CANDIDATE 2005
Mari Sunna
born 1972 in Espoo, lives in London
Mari Sunna occupies a region on the edges of obscurity. Her women do not live their lives in the daylight, but are creatures that emerge from the nebulous stream of people in the metropolises, from memories and states of mind, frequently also from art history. She shows how woman has been a sphinx’s head, a model twisted into various poses, an elegant geisha in a Japanese woodcut, the self-portrait of a woman artist.
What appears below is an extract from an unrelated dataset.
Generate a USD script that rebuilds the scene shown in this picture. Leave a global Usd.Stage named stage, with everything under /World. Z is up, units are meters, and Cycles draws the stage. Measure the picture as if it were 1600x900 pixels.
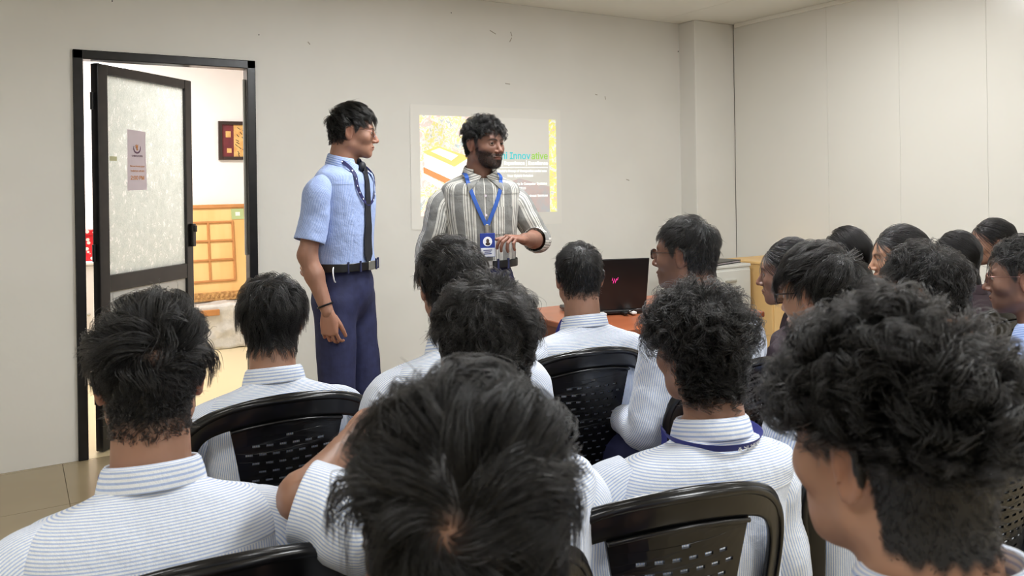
import math, random
import numpy as np, trimesh, manifold3d as m3
from manifold3d import Manifold, CrossSection
from shapely.geometry import Polygon, box as sbox
from pxr import Usd, UsdGeom, UsdLux, UsdShade, Gf, Sdf, Vt
import usdkit, meshkit
stage = Usd.Stage.CreateInMemory()
UsdGeom.SetStageUpAxis(stage, 'Z'); UsdGeom.SetStageMetersPerUnit(stage, 1.0)
UsdGeom.Xform.Define(stage, '/World'); UsdGeom.Scope.Define(stage, '/World/Looks')
PI = math.pi
# ---------------------------------------------------------------- camera
CAM_Z, FOC, CY, YAW, ROLL = 1.38, 1280.0, 288.0, 31.4, 0.85
def setup_camera():
    a, r = math.radians(YAW), math.radians(ROLL)
    F = np.array([math.sin(a), math.cos(a), 0]); R0 = np.array([math.cos(a), -math.sin(a), 0]); U0 = np.array([0, 0, 1.0])
    R = math.cos(r) * R0 - math.sin(r) * U0; U = math.cos(r) * U0 + math.sin(r) * R0
    M = np.eye(4); M[0, :3], M[1, :3], M[2, :3], M[3, :3] = R, U, -F, (0, 0, CAM_Z)
    c = UsdGeom.Camera.Define(stage, '/World/camera')
    c.AddTransformOp().Set(Gf.Matrix4d(*M.ravel().tolist()))
    c.CreateHorizontalApertureAttr(36.0); c.CreateVerticalApertureAttr(36.0 * 9 / 16)
    c.CreateFocalLengthAttr(FOC / 1600 * 36.0)
    c.CreateVerticalApertureOffsetAttr(-(450 - CY) / 1600 * 36.0)
    c.CreateFStopAttr(9.0); c.CreateFocusDistanceAttr(3.0)
    c.CreateClippingRangeAttr(Gf.Vec2f(0.05, 100))
    c.CreateExposureAttr(0.29)
setup_camera()
# ---------------------------------------------------------------- lights (the room's ceiling panels; each stands in its fixture below)
WALL_Y, WALL_X, CEIL_Z = 4.74, 4.84, 2.605
LEFT_X, BACK_Y = -2.2, -3.2
PANEL_LIGHTS = [(x, y, p * (q if y > 2 or x > 0 else .45)) for y, p in ((-1.7, .95), (.65, .95), (2.75, 1.2)) for x, q in ((-0.7, .10), (1.9, 1.5), (3.7, .50))]
PANEL_POWER, BEYOND_POWER = 15.0, 40.0
def rect_light(path, pos, w, h, power, color):
    l = UsdLux.RectLight.Define(stage, path)
    l.AddTranslateOp().Set(Gf.Vec3d(*pos))
    l.CreateWidthAttr(w); l.CreateHeightAttr(h); l.CreateIntensityAttr(power); l.CreateColorAttr(Gf.Vec3f(*color))
    return l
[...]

In her paintings Sunna makes woman visible and invisible at the same time. She overturns traditions in art by permitting her women some intimacy. They flicker across the surface of the painting, pay it a brief visit and disappear off somewhere into their own stories. They cloak their existence, surrendering only a tiny hint of themselves to art.
Her women are rarely complete, often being only fragments, outlines, a waft of hair in rapid motion. One striking feature is their facelessness. A woman holds a mirror in her hand, but the reflection is empty. A woman stands in a magnificent portrait, her hair decorated by an enormous piece of headgear, but she has no face.
We are bound to compare Sunna to Helene Schjerfbeck. Schjerfbeck, too, painted lots of pictures of women, but they did not portray her models. Her models’ faces became anonymous, and were simplified into strokes of paint, concealed behind layers of white. In one of her self-portraits Schjerfbeck has concentrated on her hair and left the face almost totally blank.
Sunna’s art is not art for the possessing viewer. She does deploy her skills to impose on, flatter, or seduce her audience. The viewer can easily develop a sense of being an outsider here, an intruding stranger, fleetingly privileged to peep inside a world of images.